Marketers look a lot different today than they did 25 or 30 years ago when I first started covering them. Back then, they were virtually indistinguishable from executives in sales or even accounting. It was all blue or gray business suits for men or women—if you happened to run across a female VP of marketing, that is. (CMOs had not yet been invented.) Now influential marketers wear jeans and sneakers and are as apt to have started their professional lives as computer hackers as they did as P&G brand managers. Their companies have funny hybrid names with lower cases at the front and caps in the middle. They tweet and do data analytics. But you can’t fool Don E. Schultz. Marketers may be able to talk and dress a good game, but to him, they’re all still refugees of the Four P’s.
Schultz, this year’s winner of Caples’ Emerson Award, is hailed as the “Father of Integrated Marketing Communications.” At Northwestern University in the early 1980s, he and luminaries such as Dick Christian of Burson-Marstellar, Tom Harris of Golin Harris, and Ted Spiegel of Spiegel Catalogs put their heads together and decided that advertising agencies as they knew them were an endangered species. That customers as they knew them were a breed on the rise. And that marketers as they knew them had to change or perish.
Schultz and company led a new department at the university, one that replaced its renowned graduate advertising program, and taught students an entirely new path to market. It wasn’t a one-way street, or even two-way, but a commercial communications cloverleaf that wove in and around marketers and their customers and supporting players in untold unique patterns. Marketers, professed Schultz and his cohorts, needed to learn to navigate a new landscape peopled by dynamic, ever-changing customers who could not be approached en masse. Yet 30 years later Schultz still sees marketers beating a well-worn path from factory to marketplace.
“Marketers are control freaks, and they don’t want to recognize that. Marketers have the product already in hand, they decide what the communications will be, they establish the distribution channels,” Schultz says. “But they’re losing control and that upsets them. They’ve lost control of the system, the brand. None of them are willing to admit they need to co-create with their customers and start to think about them as partners.”

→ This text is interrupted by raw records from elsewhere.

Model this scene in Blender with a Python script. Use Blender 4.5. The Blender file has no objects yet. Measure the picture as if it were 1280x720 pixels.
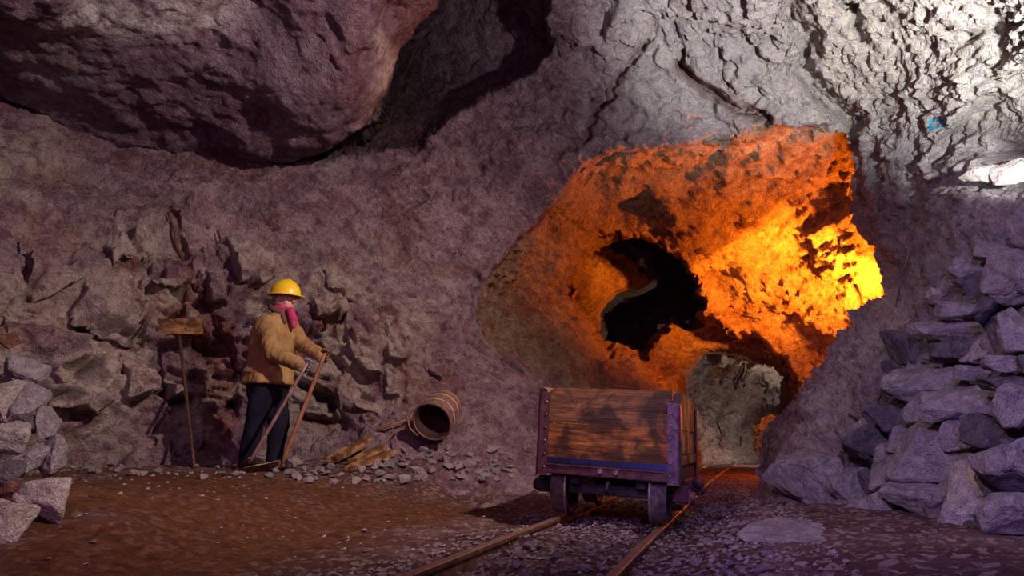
import bpy, bmesh, math, random
import numpy as np
from mathutils import Vector, Matrix, Euler, Quaternion

SC = bpy.context.scene
COL = SC.collection
F = 800.0                      # focal length in pixels of the 1280 px wide frame
PITCH = math.atan(0.25)
CAMZ = 0.5
CP, SP = math.cos(PITCH), math.sin(PITCH)
rnd = random.Random(7)

# ------------------------------------------------------------------ camera
cd = bpy.data.cameras.new('camera'); cam = bpy.data.objects.new('camera', cd); COL.objects.link(cam)
cd.sensor_width = 36.0; cd.lens = 36.0 * F / 1280.0; cd.clip_end = 200; cd.clip_start = 0.05
cam.location = (0, 0, CAMZ); cam.rotation_euler = (math.pi/2 + PITCH, 0, 0)
SC.camera = cam
SC.view_settings.view_transform = 'Standard'; SC.view_settings.look = 'None'
SC.view_settings.gamma = 1.0; SC.view_settings.use_curve_mapping = False
SC.view_settings.exposure = -0.18

def unp(px, py, Y):
    """world point seen at photo position (px, py) at forward distance Y (arrays allowed)"""
    a = (np.asarray(px, float) - 640) / F; b = (360 - np.asarray(py, float)) / F
    ry = CP - b*SP; rz = SP + b*CP
    t = Y / ry
    return np.stack([a*t, ry*t, CAMZ + rz*t], -1)
def at(px, py, Y):
    p = unp(px, py, Y); return Vector((float(p[0]), float(p[1]), float(p[2])))
def proj(p):
    x, y, z = p[0], p[1], p[2]-CAMZ
    d = y*CP + z*SP; v = -y*SP + z*CP
    return 640 + F*x/d, 360 - F*v/d

# ------------------------------------------------------------------ noise
def _h(ix, iy, iz, s):
    M = np.uint32
    h = (ix.astype(np.int64)*73856093) ^ (iy.astype(np.int64)*19349663) ^ (iz.astype(np.int64)*83492791) ^ (s*2654435761 & 0x7fffffff)
    h = (h & 0xffffffff).astype(np.uint32)
    h ^= h >> M(16); h *= M(0x7feb352d); h ^= h >> M(15); h *= M(0x846ca68b); h ^= h >> M(16)
    return h
def _u(h): return h.astype(np.float64) / 4294967295.0
def perlin(p, seed=0):
    i = np.floor(p).astype(np.int64); f = p - i
    u = f*f*f*(f*(f*6-15)+10)
    out = 0
    for dx in (0, 1):
        wx = u[..., 0] if dx else 1-u[..., 0]
        for dy in (0, 1):
            wy = u[..., 1] if dy else 1-u[..., 1]
            for dz in (0, 1):
                wz = u[..., 2] if dz else 1-u[..., 2]
                h = _h(i[..., 0]+dx, i[..., 1]+dy, i[..., 2]+dz, seed)
                a = _u(h)*2*np.pi; c = _u(h*np.uint32(747796405)+np.uint32(12345))*2-1
                s = np.sqrt(np.maximum(0, 1-c*c))
                out = out + wx*wy*wz*(s*np.cos(a)*(f[..., 0]-dx)+s*np.sin(a)*(f[..., 1]-dy)+c*(f[..., 2]-dz))
    return out*1.6
def fbm(p, octv=4, seed=0, gain=.5, lac=2.03):
    o = 0; a = 1
    for k in range(octv):
        o = o + a*perlin(p, seed+k*17); p = p*lac+5.2; a *= gain
    return o
def ridged(p, octv=4, seed=0, gain=.5):
    o = 0; a = 1
    for k in range(octv):
        o = o + a*(0.5-np.abs(perlin(p, seed+k*13))); p = p*2.07+3.1; a *= gain
    return o
def warp(p, amt, sc, seed):
    return p + amt*np.stack([perlin(p*sc, seed), perlin(p*sc+31.7, seed+1), perlin(p*sc-17.3, seed+2)], -1)
def facets(p, seed=0, tilt=.7, off=.25, K=26.0):
    """broken rock: every cell is its own tilted plane, steep but unbroken steps between; returns height, crack distance (cell units)"""
    i = np.floor(p).astype(np.int64)
    f1 = np.full(p.shape[:-1], 9.0); f2 = f1.copy(); num = np.zeros_like(f1); den = num+1e-30
    for dx in (-1, 0, 1):
        for dy in (-1, 0, 1):
            for dz in (-1, 0, 1):
                cx, cy, cz = i[..., 0]+dx, i[..., 1]+dy, i[..., 2]+dz
                h = _h(cx, cy, cz, seed)
                r1 = _u(h); r2 = _u(h*np.uint32(2891336453)+np.uint32(1)); r3 = _u(h*np.uint32(747796405)+np.uint32(77))
                vx = p[..., 0]-cx-r1; vy = p[..., 1]-cy-r2; vz = p[..., 2]-cz-r3
                d = np.sqrt(vx*vx+vy*vy+vz*vz)
                hh = (vx*(r2*2-1)+vy*(r3*2-1)+vz*(r1*2-1))*tilt*1.6 + (_u(h ^ np.uint32(0x5bd1e995))-.5)*off*2
                w = np.exp(-K*d); num += w*hh; den += w
                m = d < f1
                f2 = np.where(m, f1, np.minimum(f2, d)); f1 = np.where(m, d, f1)
    return num/den, f2-f1
def sstep(a, b, x):
    t = np.clip((x-a)/(b-a), 0, 1); return t*t*(3-2*t)
def tps(ctrl):
    c = np.array(ctrl, float); q = c[:, :2]/400.0; n = len(q)
    def U(r2): return np.where(r2 > 1e-12, r2*np.log(np.maximum(r2, 1e-12)), 0)
    K = U(((q[:, None]-q[None])**2).sum(-1)) + np.eye(n)*0.004
    P = np.c_[np.ones(n), q]
    A = np.zeros((n+3, n+3)); A[:n, :n] = K; A[:n, n:] = P; A[n:, :n] = P.T
    w = np.linalg.solve(A, np.r_[c[:, 2], 0, 0, 0])
    def f(px, py):
        x = np.asarray(px, float)/400; y = np.asarray(py, float)/400
        o = w[n]+w[n+1]*x+w[n+2]*y
        for k in range(n): o = o + w[k]*U((x-q[k, 0])**2+(y-q[k, 1])**2)
        return o
    return f
def sdpoly(px, py, poly):
    """signed distance (px), positive inside"""
    d = np.full(px.shape, 1e9); ins = np.zeros(px.shape, bool); n = len(poly)
    for k in range(n):
        ax, ay = poly[k]; bx, by = poly[(k+1) % n]
        ex, ey = bx-ax, by-ay
        t = np.clip(((px-ax)*ex+(py-ay)*ey)/(ex*ex+ey*ey+1e-9), 0, 1)
        d = np.minimum(d, (px-ax-t*ex)**2+(py-ay-t*ey)**2)
        c = ((ay > py) != (by > py)) & (px < ex*(py-ay)/(ey if abs(ey) > 1e-9 else 1e-9)+ax)
        ins ^= c
    d = np.sqrt(d); return np.where(ins, d, -d)
def dline(px, py, pts):
    d = np.full(px.shape, 1e9)
    for (ax, ay), (bx, by) in zip(pts[:-1], pts[1:]):
        ex, ey = bx-ax, by-ay
        t = np.clip(((px-ax)*ex+(py-ay)*ey)/(ex*ex+ey*ey+1e-9), 0, 1)
        d = np.minimum(d, (px-ax-t*ex)**2+(py-ay-t*ey)**2)
    return np.sqrt(d)
def blob(px, py, cx, cy, rx, ry, rot=0):
    c, s = math.cos(math.radians(rot)), math.sin(math.radians(rot))
    u = (px-cx)*c+(py-cy)*s; v = -(px-cx)*s+(py-cy)*c
    return np.exp(-((u/rx)**2+(v/ry)**2))

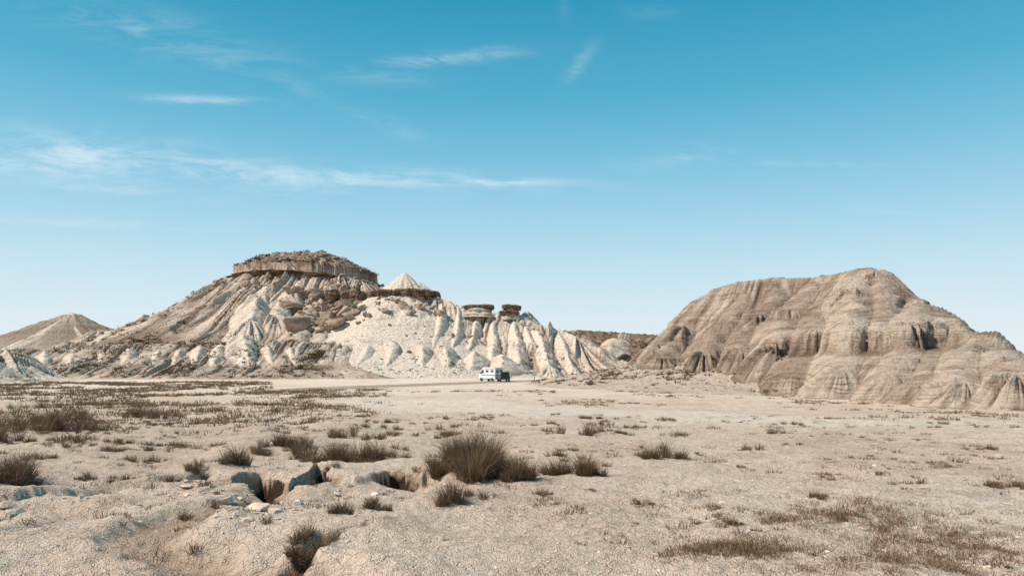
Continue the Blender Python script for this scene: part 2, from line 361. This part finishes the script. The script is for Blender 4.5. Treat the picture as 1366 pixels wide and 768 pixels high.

Schultz holds that marketers are born linear, and linear is what they want to remain. Get the product, give it a price and brand identity, send it out to consumers—whether by TV ad or Facebook post or mobile email—and wait for consumers to respond. The problem is that marketers can’t control whom customers respond to. Very often these days, it’s to customer service, or tech support, or retail associates–“all people who don’t talk to marketing,” notes Schultz.
Product, price, place, promotion. Marketers have tattoos these days. They may as well tattoo those well-worn words on their forearms and have done with it.
“Part of the problem is that we’re talking about markets of one, but everything the marketer does is based on economies of scale,” Schultz says. “They’re using Industrial Age concepts to deal with a radically new market. The customer has all the access. The customer is the one who is going to create the funnel. Go to a search engine and enter the word bicycle and you’ll get 16 entries. Bikemaker, what are you going to tell customers that they can’t find?”
Schultz leaves marketers to ponder that question at seminars and lectures he still gives worldwide. Though still healthy and intellectually charged, he is 78 years old. A generation has passed since he and his fellow innovators set out to revolutionize the marketing world. But marketers who were not yet born when Schultz and his colleagues began their important work continue to go on about their business as if the integrated marketers had never existed. Schultz has a warning for them.
“Marketing worked really well,” he says, “when consumers were dumb.”